The In-Shower Lotion contains the usual dihydroxyacetone (DHA) as the main tanning agent (check out this post for the chemistry behind how DHA causes tanning), as well as erythrulose, which can undergo a similar reaction (but less intensely) to give a more natural overall look. The featured ingredients for pushing the DHA into your skin are hydrolysed jojoba esters. Sweet almond oil also makes an appearance as a moisturising agent, since well-hydrated skin tans better and fades more evenly too. There’s also a special fragrance incorporated into this product from the huge fragrance house Givaudan. St Tropez claims “the notes that work well with the DHA… the DHA is brought into the fragrance and concealed, making it undetectable”. It acts as a mood enhancer as well. I found that I could still smell a distinctive smell while the tan was developing, but it wasn’t exactly DHA smell – it was very similar, but more pleasant.
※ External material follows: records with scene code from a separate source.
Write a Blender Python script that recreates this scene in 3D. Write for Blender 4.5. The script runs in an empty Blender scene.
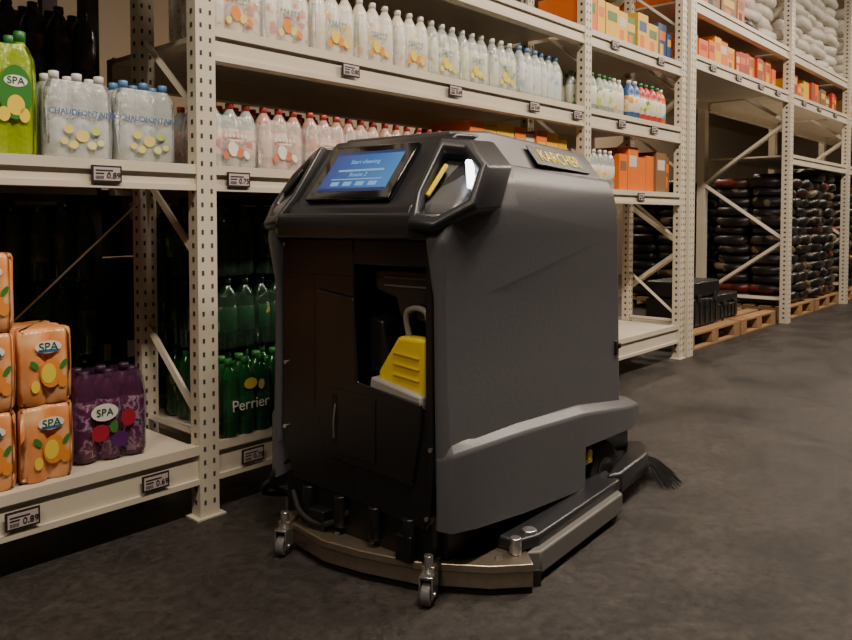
import bpy, bmesh, math, random
from mathutils import Vector, Matrix
random.seed(7)
F=750.0; H=1.11; TH=math.radians(41.94); PITCH=math.radians(2.0)
# ---------- materials ----------
def lin(c):
    c=c/255.0
    return c/12.92 if c<=0.04045 else ((c+0.055)/1.055)**2.4
def rgb(r,g,b): return (lin(r),lin(g),lin(b),1)
def mat(name,col,rough=0.5,metal=0,noise=0,nscale=8,bump=0,emit=None,es=0,alpha=1,trans=0,coat=0,bdist=.01):
    m=bpy.data.materials.new(name); m.use_nodes=True
    nt=m.node_tree; b=nt.nodes['Principled BSDF']
    b.inputs['Base Color'].default_value=col
    b.inputs['Roughness'].default_value=rough; b.inputs['Metallic'].default_value=metal
    b.inputs['Alpha'].default_value=alpha; b.inputs['Transmission Weight'].default_value=trans
    b.inputs['Coat Weight'].default_value=coat
    if emit: b.inputs['Emission Color'].default_value=emit; b.inputs['Emission Strength'].default_value=es
    if noise or bump:
        tc=nt.nodes.new('ShaderNodeTexCoord'); n=nt.nodes.new('ShaderNodeTexNoise')
        n.inputs['Scale'].default_value=nscale; n.inputs['Detail'].default_value=5
        nt.links.new(tc.outputs['Object'],n.inputs['Vector'])
        if noise:
            mx=nt.nodes.new('ShaderNodeMix'); mx.data_type='RGBA'
            mx.inputs[6].default_value=tuple(c*(1-noise) for c in col[:3])+(1,)
            mx.inputs[7].default_value=tuple(min(1,c*(1+noise)) for c in col[:3])+(1,)
            nt.links.new(n.outputs['Fac'],mx.inputs[0]); nt.links.new(mx.outputs[2],b.inputs['Base Color'])
        if bump:
            bp=nt.nodes.new('ShaderNodeBump'); bp.inputs['Strength'].default_value=bump; bp.inputs['Distance'].default_value=bdist
            nt.links.new(n.outputs['Fac'],bp.inputs['Height']); nt.links.new(bp.outputs['Normal'],b.inputs['Normal'])
    return m
def pat(name,cols,scale=12,rough=.35,kind='V'):
    """printed packaging: voronoi cell colours chosen from a ramp"""
    m=bpy.data.materials.new(name); m.use_nodes=True
    nt=m.node_tree; b=nt.nodes['Principled BSDF']; b.inputs['Roughness'].default_value=rough
    tc=nt.nodes.new('ShaderNodeTexCoord')
    if kind=='V':
        n=nt.nodes.new('ShaderNodeTexVoronoi'); n.inputs['Scale'].default_value=scale; out=n.outputs['Color']
        sp=nt.nodes.new('ShaderNodeSeparateColor'); nt.links.new(out,sp.inputs[0]); src=sp.outputs[0]
    else:
        n=nt.nodes.new('ShaderNodeTexNoise'); n.inputs['Scale'].default_value=scale; n.inputs['Detail'].default_value=3; src=n.outputs['Fac']
    nt.links.new(tc.outputs['Object'],n.inputs['Vector'])
    r=nt.nodes.new('ShaderNodeValToRGB'); r.color_ramp.interpolation='CONSTANT' if kind=='V' else 'LINEAR'
    el=r.color_ramp.elements
    el[0].position=cols[0][0]; el[0].color=cols[0][1]
    el[1].position=cols[1][0]; el[1].color=cols[1][1]
    for p,c in cols[2:]:
        e=el.new(p); e.color=c
    nt.links.new(src,r.inputs[0]); nt.links.new(r.outputs[0],b.inputs['Base Color'])
    return m
M={}
M['white']=mat('rack_white_paint',rgb(208,198,180),.42,noise=.14,nscale=4)
M['hole']=mat('hole_dark',rgb(60,52,45),.8)
M['tagb']=mat('tag_frame',rgb(38,32,30),.5)
M['tagw']=mat('tag_card',rgb(185,170,168),.5)
M['ink']=mat('ink',rgb(40,30,40),.6)
M['wrap']=mat('shrink_wrap',rgb(240,240,238),.12,alpha=.30,bump=.8,nscale=30)
M['wrapd']=mat('shrink_wrap_dark',rgb(60,80,66),.12,alpha=.22,bump=.8,nscale=30)
M['shell']=mat('shell_grey_plastic',rgb(84,84,88),.38,noise=.04,nscale=60,bump=.05)
M['lid']=mat('lid_plastic',rgb(60,60,63),.42,bump=.04,nscale=100)
M['char']=mat('charcoal_plastic',rgb(34,34,37),.34,bump=.04,nscale=150)
M['blk']=mat('black_plastic',rgb(19,19,21),.36,bump=.04,nscale=150)
M['gloss']=mat('gloss_black',rgb(12,12,14),.08)
M['steel']=mat('brushed_steel',rgb(165,152,136),.32,.85,noise=.2,nscale=40)
M['zinc']=mat('zinc_bolt',rgb(190,190,190),.25,.9)
M['yel']=mat('yellow_plastic',rgb(235,205,40),.4)
M['rub']=mat('rubber',rgb(24,23,23),.75)
M['lgrey']=mat('light_grey_plastic',rgb(150,148,142),.45)
M['mgrey']=mat('mid_grey_plastic',rgb(100,98,96),.45)
M['led']=mat('led_strip',rgb(255,255,255),.3,emit=(.85,.9,1,1),es=6)
M['dark']=mat('seam_dark',rgb(10,10,10),.8)
# ---------- helpers ----------
def link(o,parent=None):
    bpy.context.scene.collection.objects.link(o)
    if parent: o.parent=parent
    return o
def empty(name,loc=(0,0,0),rz=0,parent=None):
    o=bpy.data.objects.new(name,None); o.location=loc; o.rotation_euler=(0,0,rz); o.empty_display_size=.1; return link(o,parent)
def finish(bm,name,mats,parent=None,bevel=0,smooth=False,loc=None,seg=2,ang=35,mtx=None):
    me=bpy.data.meshes.new(name); bmesh.ops.recalc_face_normals(bm,faces=bm.faces); bm.to_mesh(me); bm.free()
    for m in mats: me.materials.append(m)
    o=bpy.data.objects.new(name,me); link(o,parent)
    if loc: o.location=loc
    if mtx: o.matrix_local=mtx
    if smooth or bevel:
        for p in me.polygons: p.use_smooth=True
        me.set_sharp_from_angle(angle=math.radians(ang))
    if bevel:
        md=o.modifiers.new('b','BEVEL'); md.width=bevel; md.segments=seg; md.limit_method='ANGLE'; md.angle_limit=math.radians(18)
    return o
def addbox(bm,x0,x1,y0,y1,z0,z1,mi=0):
    v=[bm.verts.new(c) for c in ((x0,y0,z0),(x1,y0,z0),(x1,y1,z0),(x0,y1,z0),(x0,y0,z1),(x1,y0,z1),(x1,y1,z1),(x0,y1,z1))]
    for f in ((0,3,2,1),(4,5,6,7),(0,1,5,4),(1,2,6,5),(2,3,7,6),(3,0,4,7)):
        bm.faces.new([v[i] for i in f]).material_index=mi
def box(name,x0,x1,y0,y1,z0,z1,m,parent=None,bevel=0):
    bm=bmesh.new(); addbox(bm,x0,x1,y0,y1,z0,z1); return finish(bm,name,[m],parent,bevel)
def addbar(bm,p,q,w,mi=0,w2=None):
    p=Vector(p);q=Vector(q); d=(q-p).normalized(); a=d.cross(Vector((.31,.2,1))).normalized(); b=d.cross(a).normalized()*(w2 or w)/2; a=a*w/2
    vs=[]
    for c in (p,q):
        for s,t in ((1,1),(-1,1),(-1,-1),(1,-1)): vs.append(bm.verts.new(c+a*s+b*t))
    for f in ((0,1,2,3),(7,6,5,4),(0,4,5,1),(1,5,6,2),(2,6,7,3),(3,7,4,0)):
        bm.faces.new([vs[i] for i in f]).material_index=mi
def addcyl(bm,c,axis,r,h,seg=16,mi=0,r2=None):
    c=Vector(c); ax=Vector(axis).normalized(); t=ax.orthogonal().normalized(); b=ax.cross(t)
    r2=r if r2 is None else r2
    lo=[];hi=[]
    for i in range(seg):
        a=2*math.pi*i/seg; d=t*math.cos(a)+b*math.sin(a)
        lo.append(bm.verts.new(c+d*r)); hi.append(bm.verts.new(c+ax*h+d*r2))
    for i in range(seg):
        j=(i+1)%seg; bm.faces.new((lo[i],lo[j],hi[j],hi[i])).material_index=mi
    bm.faces.new(lo[::-1]).material_index=mi; bm.faces.new(hi).material_index=mi
def prism(name,poly,axis,a0,a1,m,parent=None,bevel=0,seg=2):
    bm=bmesh.new()
    def P(u,v,w):
        return {'x':(w,u,v),'y':(u,w,v),'z':(u,v,w)}[axis]
    A=[bm.verts.new(P(u,v,a0)) for u,v in poly]; B=[bm.verts.new(P(u,v,a1)) for u,v in poly]
    n=len(poly)
    bm.faces.new(A); bm.faces.new(B[::-1])
    for i in range(n): bm.faces.new((A[i],A[(i+1)%n],B[(i+1)%n],B[i]))
    return finish(bm,name,[m],parent,bevel,seg=seg)
def tube(name,pts,r,m,parent=None,cyclic=False,res=4):
    cu=bpy.data.curves.new(name,'CURVE'); cu.dimensions='3D'; cu.bevel_depth=r; cu.bevel_resolution=res; cu.use_fill_caps=True
    s=cu.splines.new('BEZIER'); s.bezier_points.add(len(pts)-1); s.use_cyclic_u=cyclic
    for p,c in zip(s.bezier_points,pts): p.co=c; p.handle_left_type=p.handle_right_type='AUTO'
    cu.materials.append(m); o=bpy.data.objects.new(name,cu); return link(o,parent)
def text(name,s,size,m,parent,mtx,ext=.0006,align='CENTER'):
    cu=bpy.data.curves.new(name,'FONT'); cu.body=s; cu.size=size; cu.extrude=ext; cu.align_x=align; cu.align_y='CENTER'
    cu.materials.append(m); o=bpy.data.objects.new(name,cu); link(o,parent); o.matrix_local=mtx; return o
def frame(o,x,y):
    x=Vector(x).normalized(); y=Vector(y).normalized(); z=x.cross(y)
    m=Matrix((x,y,z)).transposed().to_4x4(); m.translation=Vector(o); return m
def facing(x,y,z): return frame((x,y,z),(1,0,0),(0,0,1))

# ---------- room ----------
def floor_mat():
    m=mat('floor_asphalt',rgb(60,55,52),.55)
    nt=m.node_tree; b=nt.nodes['Principled BSDF']; tc=nt.nodes.new('ShaderNodeTexCoord')
    n1=nt.nodes.new('ShaderNodeTexNoise'); n1.inputs['Scale'].default_value=1.8; n1.inputs['Detail'].default_value=12; n1.inputs['Roughness'].default_value=.78
    n2=nt.nodes.new('ShaderNodeTexNoise'); n2.inputs['Scale'].default_value=26; n2.inputs['Detail'].default_value=10; n2.inputs['Roughness'].default_value=.85
    for n in (n1,n2): nt.links.new(tc.outputs['Object'],n.inputs['Vector'])
    r=nt.nodes.new('ShaderNodeValToRGB'); r.color_ramp.elements[0].position=.36; r.color_ramp.elements[0].color=rgb(38,35,34); r.color_ramp.elements[1].position=.66; r.color_ramp.elements[1].color=rgb(70,64,60)
    nt.links.new(n1.outputs['Fac'],r.inputs[0])
    ct=nt.nodes.new('ShaderNodeMapRange'); ct.inputs[1].default_value=.38; ct.inputs[2].default_value=.64; nt.links.new(n2.outputs['Fac'],ct.inputs[0])
    mx=nt.nodes.new('ShaderNodeMix'); mx.data_type='RGBA'; mx.blend_type='OVERLAY'; mx.inputs[0].default_value=.75
    nt.links.new(r.outputs[0],mx.inputs[6]); nt.links.new(ct.outputs[0],mx.inputs[7])
    nt.links.new(mx.outputs[2],b.inputs['Base Color'])
    mr=nt.nodes.new('ShaderNodeMapRange'); mr.inputs[1].default_value=.35; mr.inputs[2].default_value=.65; mr.inputs[3].default_value=.32; mr.inputs[4].default_value=.58
    nt.links.new(n1.outputs['Fac'],mr.inputs[0]); nt.links.new(mr.outputs[0],b.inputs['Roughness'])
    bp=nt.nodes.new('ShaderNodeBump'); bp.inputs['Strength'].default_value=.8; bp.inputs['Distance'].default_value=.012
    nt.links.new(n2.outputs['Fac'],bp.inputs['Height']); nt.links.new(bp.outputs['Normal'],b.inputs['Normal'])
    return m
box('floor',-6,24,-6,8,-.05,0,floor_mat())
wm=mat('wall_paint_beige',rgb(205,184,154),.8,noise=.05)
wd=mat('wall_paint_dark',rgb(70,62,54),.8,noise=.05)
box('wall_back',-6,24,7,7.1,0,6.2,wm)
box('wall_front',-6,24,-6.1,-6,0,6.2,wd)
box('wall_left',-6.1,-6,-6,7,0,6.2,wd)
box('wall_right',24,24.1,-6,7,0,6.2,wm)
box('ceiling',-6,24,-6,7,6.2,6.3,mat('ceiling_dark',rgb(40,37,34),.9))
def lamp(x,y,z,e,sx=1.5,sy=.25):
    p=empty('ceiling_lamp',(x,y,z))
    box('housing',-sx/2-.03,sx/2+.03,-sy/2-.03,sy/2+.03,.01,.08,M['white'],p)
    bm=bmesh.new(); addcyl(bm,(-sx/3,0,.08),(0,0,1),.006,6.2-z-.08,6); addcyl(bm,(sx/3,0,.08),(0,0,1),.006,6.2-z-.08,6); finish(bm,'hangers',[M['hole']],p)
    L=bpy.data.lights.new('tube','AREA'); L.shape='RECTANGLE'; L.size=sx; L.size_y=sy; L.energy=e; L.color=(1,.85,.68)
    o=bpy.data.objects.new('tube_light',L); link(o,p)
for x,e in ((-1.5,75),(1.2,165),(4.2,170),(7.2,150),(10.2,135),(13.5,120)): lamp(x,.35,4.3,e)
for x,e in ((8.5,110),(12,70)): lamp(x,5.9,4.6,e)
w=bpy.data.worlds.new('w'); bpy.context.scene.world=w; w.use_nodes=True
w.node_tree.nodes['Background'].inputs[0].default_value=(1,.85,.7,1); w.node_tree.nodes['Background'].inputs[1].default_value=.03

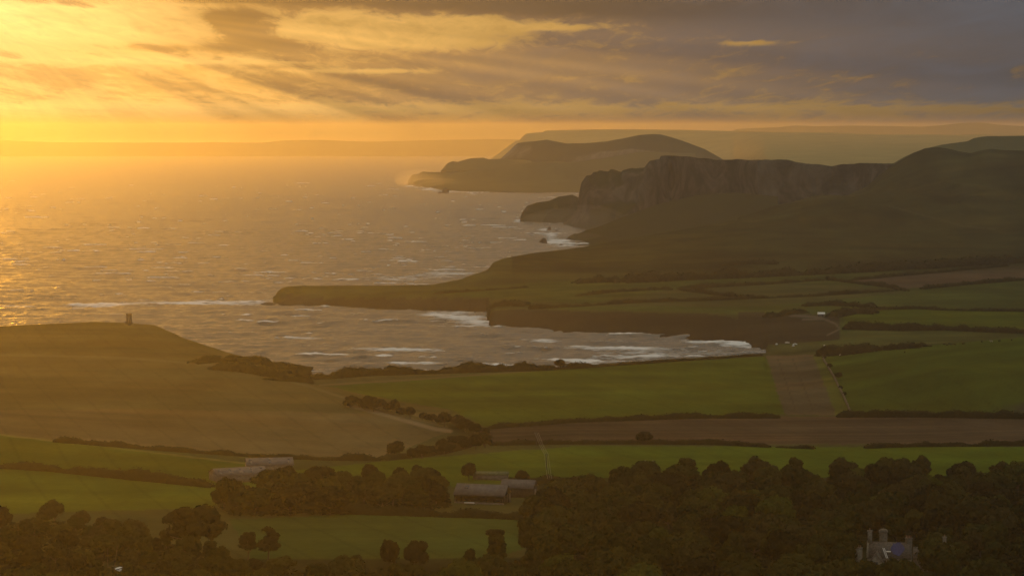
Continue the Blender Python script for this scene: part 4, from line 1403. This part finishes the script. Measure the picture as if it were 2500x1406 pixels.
def house_block(par, L, W, ze, zr, wall_m, roof_m, over=0.4, th=0.18, names=('wall', 'roof')):
    """walls as four slabs, two gable ends and two roof planes, long axis along x"""
    parts = [box(L, .4, ze, 0, -W / 2 + .2), box(L, .4, ze, 0, W / 2 - .2), box(.4, W - .82, ze, -L / 2 + .2, 0), box(.4, W - .82, ze, L / 2 - .2, 0)]
    parts += [gable_wall(L / 2 - .003, W - .01, 0, ze, zr - .05, .4), gable_wall(-L / 2 + .003, W - .01, 0, ze, zr - .05, -.4)]
    part(names[0], cat([(v + np.array([0, 0, -1.0]) * (v[:, 2:3] <= 0.0), f) for v, f in parts]), wall_m, par)
    k_ = (zr - ze) / (W / 2)
    out = []
    for s in (-1, 1):
        e = W / 2 + over
        a = (-L / 2 - over, s * e, ze - k_ * over + .1); b = (L / 2 + over, s * e, ze - k_ * over + .1)
        c = (L / 2 + over, s * 0.01, zr + .1); d = (-L / 2 - over, s * 0.01, zr + .1)
        out.append(part(names[1], slab(a, b, c, d, th), roof_m, par))
    return out, k_


def window(par, x, y, z, w, h, face='y', s=-1, frame_m=None):
    """pane set in a frame that stands a little proud of the wall"""
    d = .06
    fm = frame_m or MAT['stone']
    if face == 'y':
        bars = [box(w + .3, d, .14, x, y + s * d / 2, z - .14), box(w + .3, d, .14, x, y + s * d / 2, z + h), box(.14, d, h, x - w / 2 - .07, y + s * d / 2, z), box(.14, d, h, x + w / 2 + .07, y + s * d / 2, z)]
        pane = box(w, .02, h, x, y + s * .016, z)
    else:
        bars = [box(d, w + .3, .14, x + s * d / 2, y, z - .14), box(d, w + .3, .14, x + s * d / 2, y, z + h), box(d, .14, h, x + s * d / 2, y - w / 2 - .07, z), box(d, .14, h, x + s * d / 2, y + w / 2 + .07, z)]
        pane = box(.02, w, h, x + s * .016, y, z)
    o = part('window', cat(bars), fm, par)
    part('pane', pane, MAT['glass'], o)


# ---- farm barns
b = ground_at(1178, 1226)
barn = empty('barn', b, math.radians(-14), "large farm barn with a long pale roof and open dark front", "barn")
L, W, ze, zr = 24.0, 13.0, 4.6, 8.6
parts = [box(L, .4, 2.0, 0, -W / 2 + .2, -1.0), box(L, .4, ze + 1, 0, W / 2 - .2, -1.0), box(.4, W - .82, ze + 1, -L / 2 + .2, 0, -1.0)]
part('wall', cat(parts), MAT['block'], barn)
part('lintel_board', box(L, .3, 1.5, 0, -W / 2 + .16, ze - 1.5), MAT['timber'], barn)
for i in range(7):
    part('post', box(.3, .3, ze - 2.5, -L / 2 + 1.2 + i * (L - 2.4) / 6, -W / 2 + .2, 1.0), MAT['timber'], barn)
part('gable_board', gable_wall(L / 2 - .003, W, 0, ze - .5, zr - .05, .3), MAT['timber'], barn)
part('gable_board', gable_wall(-L / 2 + .003, W, 0, ze, zr - .05, -.3), MAT['timber'], barn)
for i in range(5):
    part('post', box(.3, .3, ze + .4, L / 2 - .2, -W / 2 + .2 + i * (W - .4) / 4, -.9), MAT['timber'], barn)
kk = (zr - ze) / (W / 2)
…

This product is really made with lazy people in mind (hello!). Combined with water remaining on my skin from the shower, it has the texture of a runny, slightly bubbly conditioner and is very easy to spread with my hands, especially since you don’t really need an even layer. It’s also awesome that you can put your clothes on immediately afterwards without feeling sticky or waiting around, and the lotion is hydrating enough to double up as moisturiser. However, a word of warning: make sure you rinse it all off – run your hands over all your skin. Don’t do what I did and forget to rinse off your feet, you’ll end up with an accidental tattoo.

I tried this out in Thailand where it’s been around 30 °C, and standing around waiting was completely fine (I did a hair mask during this time too), but I’m hesitant to try this now that I’m back in winter mode, since freezing naked and slippery in the shower is not how I envisioned my death.